Le contexte
1936 : la France subit amèrement la Grande Dépression, conséquence du fameux krach de 1929. Les conséquences ? L’effondrement des productions, le chômage, la misère. Fraîchement élus, Léon Blum et le Front populaire tentent d’enrailler cette machine infernale alourdie par de massives grèves ouvrières. C’est sous cette pression que des gestes conséquents en faveur des travailleurs seront effectués : réduction du temps de travail (passant de 48 à 40 heures), instauration des congés payés, revalorisation des salaires, etc. des mesures de gauche qui ne sont, à l’évidence, pas au goût de tout le monde…
C’est dans ce contexte qu’apparaîtra un certain nombre d’affiches portant la propagande contestatrice de droite. Celle qui nous intéresse cible les potentielles conséquences catastrophiques de l’instauration de la semaine de 40 heures. Commanditée par Ordre et Bon Sens, organisation française de droite, elle sera conçue par le très fameux René Vincent. Avant tout connu pour ses affiches illuminant les premières automobiles Bugatti, Peugeot, Buick. ainsi que pour ses affiches publicitaires, c’est vers cette illustration plus sombre qu’il se dirigera l’année même de sa mort.
Les ressorts
L’affiche semble simple et directe. Elle est avant tout un message long suivi d’une question rhétorique : « Semaine de 40 heures signifie : prix de revient excessif, vie plus chère, MISÈRE ; une fois de plus trompé par l’Internationale le travailleur français se laissera-t-il prendre au mirage ? ». Ici, La cause profonde du problème semble être l’Internationale. L’International dont il est question est bien entendu la SFIO, Section Française de l’Internationale Ouvrière, ancêtre du Parti Socialiste, qui fut dirigée, entre autres, par Jean Jaurès ou Léon Blum. Mais plus largement, c’est également le reste du Front Populaire qui est visé, à savoir le Parti Communiste Français et le Parti Radical-Socialiste.

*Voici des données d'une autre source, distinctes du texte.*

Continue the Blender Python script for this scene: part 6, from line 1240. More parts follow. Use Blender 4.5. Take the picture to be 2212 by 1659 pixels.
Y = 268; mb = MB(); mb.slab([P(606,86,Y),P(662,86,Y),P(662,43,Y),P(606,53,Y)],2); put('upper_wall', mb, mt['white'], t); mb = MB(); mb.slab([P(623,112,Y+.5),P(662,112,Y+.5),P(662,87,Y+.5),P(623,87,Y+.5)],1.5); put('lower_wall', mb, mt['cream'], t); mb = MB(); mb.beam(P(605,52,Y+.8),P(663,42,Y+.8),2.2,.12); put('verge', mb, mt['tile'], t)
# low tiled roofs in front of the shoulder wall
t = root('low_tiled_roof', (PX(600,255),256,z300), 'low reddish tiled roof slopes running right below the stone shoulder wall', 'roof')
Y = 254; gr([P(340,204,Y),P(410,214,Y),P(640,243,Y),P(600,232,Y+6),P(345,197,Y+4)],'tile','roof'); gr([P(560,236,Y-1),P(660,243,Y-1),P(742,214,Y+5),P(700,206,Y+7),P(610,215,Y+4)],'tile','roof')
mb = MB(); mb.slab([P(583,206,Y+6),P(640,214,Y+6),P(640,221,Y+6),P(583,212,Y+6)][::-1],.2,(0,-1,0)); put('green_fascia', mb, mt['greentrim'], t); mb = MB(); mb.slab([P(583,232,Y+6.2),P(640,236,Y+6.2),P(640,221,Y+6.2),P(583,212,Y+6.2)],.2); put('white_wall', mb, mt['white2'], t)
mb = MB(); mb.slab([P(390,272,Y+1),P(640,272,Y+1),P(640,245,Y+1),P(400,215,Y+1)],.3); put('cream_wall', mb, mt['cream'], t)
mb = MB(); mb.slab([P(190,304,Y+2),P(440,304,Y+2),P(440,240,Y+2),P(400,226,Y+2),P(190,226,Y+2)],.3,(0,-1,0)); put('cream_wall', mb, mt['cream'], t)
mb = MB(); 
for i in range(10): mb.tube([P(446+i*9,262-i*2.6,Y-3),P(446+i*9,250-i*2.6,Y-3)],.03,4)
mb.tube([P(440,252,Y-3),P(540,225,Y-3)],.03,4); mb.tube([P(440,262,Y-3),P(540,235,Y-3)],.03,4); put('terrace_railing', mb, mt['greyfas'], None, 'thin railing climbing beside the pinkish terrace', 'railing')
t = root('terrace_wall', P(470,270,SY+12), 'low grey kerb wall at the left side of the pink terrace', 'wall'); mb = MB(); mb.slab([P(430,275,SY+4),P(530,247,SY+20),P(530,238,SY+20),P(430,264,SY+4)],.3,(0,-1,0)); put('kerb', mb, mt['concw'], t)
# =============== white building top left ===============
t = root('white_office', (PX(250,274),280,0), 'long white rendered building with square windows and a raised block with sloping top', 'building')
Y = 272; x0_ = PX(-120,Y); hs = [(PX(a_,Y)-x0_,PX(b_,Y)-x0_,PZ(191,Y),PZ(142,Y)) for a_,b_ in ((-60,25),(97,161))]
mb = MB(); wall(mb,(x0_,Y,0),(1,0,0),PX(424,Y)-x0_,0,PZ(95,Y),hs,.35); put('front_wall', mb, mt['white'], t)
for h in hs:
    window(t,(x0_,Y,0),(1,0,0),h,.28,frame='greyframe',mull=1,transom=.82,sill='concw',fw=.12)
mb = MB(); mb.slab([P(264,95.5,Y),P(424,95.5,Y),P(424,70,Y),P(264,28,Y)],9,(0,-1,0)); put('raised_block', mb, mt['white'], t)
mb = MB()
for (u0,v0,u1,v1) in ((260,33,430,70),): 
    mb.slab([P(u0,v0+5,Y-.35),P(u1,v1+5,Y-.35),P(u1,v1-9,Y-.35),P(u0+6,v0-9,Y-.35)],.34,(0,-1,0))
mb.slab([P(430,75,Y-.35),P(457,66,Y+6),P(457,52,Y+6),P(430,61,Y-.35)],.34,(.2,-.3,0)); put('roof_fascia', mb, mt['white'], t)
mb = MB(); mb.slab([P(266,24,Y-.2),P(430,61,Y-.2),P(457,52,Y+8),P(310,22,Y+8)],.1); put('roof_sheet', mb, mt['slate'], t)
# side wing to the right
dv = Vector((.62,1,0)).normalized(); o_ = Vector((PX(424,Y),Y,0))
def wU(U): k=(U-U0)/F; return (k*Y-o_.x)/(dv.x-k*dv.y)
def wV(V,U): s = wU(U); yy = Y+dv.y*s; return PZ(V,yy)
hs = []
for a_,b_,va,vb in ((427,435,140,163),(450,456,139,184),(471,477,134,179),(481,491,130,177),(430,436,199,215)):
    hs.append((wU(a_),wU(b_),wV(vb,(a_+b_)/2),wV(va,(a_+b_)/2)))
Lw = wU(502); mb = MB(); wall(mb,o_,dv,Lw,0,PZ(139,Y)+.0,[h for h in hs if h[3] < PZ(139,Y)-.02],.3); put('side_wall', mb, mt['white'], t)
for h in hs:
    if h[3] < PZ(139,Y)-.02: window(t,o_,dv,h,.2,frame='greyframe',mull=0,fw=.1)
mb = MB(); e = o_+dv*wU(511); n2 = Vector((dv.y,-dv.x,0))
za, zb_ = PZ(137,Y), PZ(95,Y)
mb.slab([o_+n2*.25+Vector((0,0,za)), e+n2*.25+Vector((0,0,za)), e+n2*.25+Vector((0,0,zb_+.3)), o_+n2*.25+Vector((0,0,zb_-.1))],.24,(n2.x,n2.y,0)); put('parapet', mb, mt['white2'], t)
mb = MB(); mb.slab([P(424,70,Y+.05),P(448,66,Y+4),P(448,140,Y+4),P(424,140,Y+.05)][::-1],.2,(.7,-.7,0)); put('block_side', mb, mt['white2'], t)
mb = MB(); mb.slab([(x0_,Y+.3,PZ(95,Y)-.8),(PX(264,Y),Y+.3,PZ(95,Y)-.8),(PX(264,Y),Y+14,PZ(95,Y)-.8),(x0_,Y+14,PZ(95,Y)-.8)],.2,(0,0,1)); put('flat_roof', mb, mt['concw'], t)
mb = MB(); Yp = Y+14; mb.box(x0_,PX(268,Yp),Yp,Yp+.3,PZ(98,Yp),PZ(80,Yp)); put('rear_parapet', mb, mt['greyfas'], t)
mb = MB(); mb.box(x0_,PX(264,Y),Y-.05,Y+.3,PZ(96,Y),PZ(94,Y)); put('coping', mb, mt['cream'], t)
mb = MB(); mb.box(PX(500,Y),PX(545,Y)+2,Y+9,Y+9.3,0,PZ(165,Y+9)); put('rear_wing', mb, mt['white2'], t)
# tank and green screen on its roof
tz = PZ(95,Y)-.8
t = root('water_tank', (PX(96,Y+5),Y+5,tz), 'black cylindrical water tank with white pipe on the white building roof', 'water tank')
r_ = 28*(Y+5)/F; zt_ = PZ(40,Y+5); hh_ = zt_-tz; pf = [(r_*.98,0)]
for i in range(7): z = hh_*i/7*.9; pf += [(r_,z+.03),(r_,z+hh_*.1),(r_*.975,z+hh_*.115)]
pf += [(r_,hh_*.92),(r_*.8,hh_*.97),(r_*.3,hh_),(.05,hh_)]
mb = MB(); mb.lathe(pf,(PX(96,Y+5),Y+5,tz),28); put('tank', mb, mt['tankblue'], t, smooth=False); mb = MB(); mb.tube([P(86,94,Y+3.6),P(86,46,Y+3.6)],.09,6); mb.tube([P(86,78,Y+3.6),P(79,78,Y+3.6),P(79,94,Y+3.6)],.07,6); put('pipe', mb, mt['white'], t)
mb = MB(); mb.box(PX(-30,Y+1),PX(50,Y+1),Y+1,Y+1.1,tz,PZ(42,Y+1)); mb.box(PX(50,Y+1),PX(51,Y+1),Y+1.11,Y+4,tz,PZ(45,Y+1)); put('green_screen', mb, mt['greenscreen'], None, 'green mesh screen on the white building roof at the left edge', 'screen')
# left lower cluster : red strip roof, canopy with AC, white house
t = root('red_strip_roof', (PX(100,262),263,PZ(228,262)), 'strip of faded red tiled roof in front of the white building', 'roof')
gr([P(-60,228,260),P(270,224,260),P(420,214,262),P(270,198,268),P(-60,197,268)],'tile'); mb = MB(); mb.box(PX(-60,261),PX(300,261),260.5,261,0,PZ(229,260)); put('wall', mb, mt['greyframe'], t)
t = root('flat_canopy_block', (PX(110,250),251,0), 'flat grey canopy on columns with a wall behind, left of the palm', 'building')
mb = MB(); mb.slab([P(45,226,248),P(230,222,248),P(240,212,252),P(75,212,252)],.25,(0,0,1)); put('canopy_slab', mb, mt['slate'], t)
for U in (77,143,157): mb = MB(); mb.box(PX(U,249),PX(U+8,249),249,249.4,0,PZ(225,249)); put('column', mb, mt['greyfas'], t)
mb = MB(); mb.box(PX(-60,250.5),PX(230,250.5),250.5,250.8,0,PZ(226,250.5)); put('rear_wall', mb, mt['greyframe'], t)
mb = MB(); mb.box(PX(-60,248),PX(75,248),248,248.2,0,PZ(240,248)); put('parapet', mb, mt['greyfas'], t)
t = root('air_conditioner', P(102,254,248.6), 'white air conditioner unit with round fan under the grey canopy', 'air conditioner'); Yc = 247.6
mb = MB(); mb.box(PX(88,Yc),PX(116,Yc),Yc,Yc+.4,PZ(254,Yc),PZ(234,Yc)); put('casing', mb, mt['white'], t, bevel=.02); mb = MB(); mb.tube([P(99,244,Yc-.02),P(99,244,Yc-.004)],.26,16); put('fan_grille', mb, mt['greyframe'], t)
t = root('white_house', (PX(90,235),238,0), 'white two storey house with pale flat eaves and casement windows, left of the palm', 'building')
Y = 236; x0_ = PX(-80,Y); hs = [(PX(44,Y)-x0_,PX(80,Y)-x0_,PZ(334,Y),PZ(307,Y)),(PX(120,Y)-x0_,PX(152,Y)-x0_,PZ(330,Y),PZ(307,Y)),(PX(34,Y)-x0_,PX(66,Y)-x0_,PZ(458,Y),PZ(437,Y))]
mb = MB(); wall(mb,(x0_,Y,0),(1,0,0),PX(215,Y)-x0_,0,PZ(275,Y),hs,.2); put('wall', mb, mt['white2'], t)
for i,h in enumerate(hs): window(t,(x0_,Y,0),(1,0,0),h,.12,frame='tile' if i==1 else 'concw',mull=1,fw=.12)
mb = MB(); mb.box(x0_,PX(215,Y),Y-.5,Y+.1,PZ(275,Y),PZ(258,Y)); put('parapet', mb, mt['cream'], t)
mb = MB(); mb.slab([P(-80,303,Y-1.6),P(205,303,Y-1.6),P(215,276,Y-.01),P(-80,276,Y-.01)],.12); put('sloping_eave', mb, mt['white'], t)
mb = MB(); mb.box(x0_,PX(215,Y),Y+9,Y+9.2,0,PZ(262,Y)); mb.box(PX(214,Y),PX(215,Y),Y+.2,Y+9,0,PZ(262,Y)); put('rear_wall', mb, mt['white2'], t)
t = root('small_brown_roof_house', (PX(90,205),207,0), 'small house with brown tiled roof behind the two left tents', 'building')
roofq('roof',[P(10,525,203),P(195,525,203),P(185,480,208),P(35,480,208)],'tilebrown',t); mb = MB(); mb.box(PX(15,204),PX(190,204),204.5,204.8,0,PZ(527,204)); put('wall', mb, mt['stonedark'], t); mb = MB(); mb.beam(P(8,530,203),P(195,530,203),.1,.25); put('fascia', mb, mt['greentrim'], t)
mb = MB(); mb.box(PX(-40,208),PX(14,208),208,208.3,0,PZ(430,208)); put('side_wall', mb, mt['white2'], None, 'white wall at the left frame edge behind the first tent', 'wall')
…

À présent, intéressons-nous à la partie graphique de l’affiche. On peut y voir une sorte de bouclier derrière lequel se cachent trois figures stéréotypées : un russe (identifiable à sa casquette), un asiatique, un juif (reconnaissable à sa calvitie, ainsi qu’on le représentât sur de nombreuses affiches de propagande). Tous trois sont rouges du rouge de la gauche et paraissent hostiles. Ces trois visages incarnent l’Internationale que nous venons de rappeler.
Le message de notre affiche semble clair : dans ce violent contexte de crise, la gauche se protège grâce à un bouclier de mesures dangereuses.
Mais en réalité, le message va plus loin et fait appel à des réflexes nauséabonds bien ancrés. Car à l’évidence, les visages rouges n’incarnent pas simplement la gauche : bien plus, ils désignent un mouvement de plus grande ampleur, mondial (juif, russe, asiatique) et caché le suggéré par ces yeux clos ou mi-clos, perfides, dissimulés derrière le bouclier. Ce qui est ici désigné, ce n’est ni plus ni moins que l’incursion du complot judéo-bolchevique : la semaine de 40 heures est l’œuvre sournoise des juifs et des soviétiques. Ceux-ci ne sont pas seulement en train de se protéger, ils opèrent de façon cachée.
L’ensemble de ce dispositif de propagande finit dès lors de suggérer quelque chose de plus grave encore. Il ne s’agit pas pour l’affiche d’affirmer, dans un simple rapport de cause à conséquence, qu’une mesure (la semaine de 40 heures) va mener à la misère ; bien au-delà, il s’agit de suggérer que derrière tout cela, existe une volonté qui désire la misère des français ; ceci parce qu’elle en tirera profits. Quels profits ? Au spectateur de les fantasmer…
Les retombées
Comme toujours, il est difficile d’évaluer l’impact d’une telle affiche. La semaine de 40 heures a été adoptée ; ses retombées n’ont pas été celles attendues ; et dès 1937, elle fut écornée par le gouvernement Reynaud. Mais que l’affiche participe à l’anéantissement de cette mesure ou non, elle constitue un élément ponctuel d’une ambiance complotiste qui s’insinue par touches successives dans les esprits français ; un élément qui facilitera, à sa mesure, l’établissement du régime autoritaire de Vichy à la devise bien connue : « Travail, Famille, Patrie ».
Épilogue
Même la propagande la plus brutale et la plus éhontée est une forme forte de discours ; car si elle nous bouscule par sa violence, elle sait aussi et surtout se montrer subtile, sournoise et contagieuse. Usant des ficelles du fantasme paranoïaque pour jouer en politique, elle aide parfois à l’accomplissement des abominations.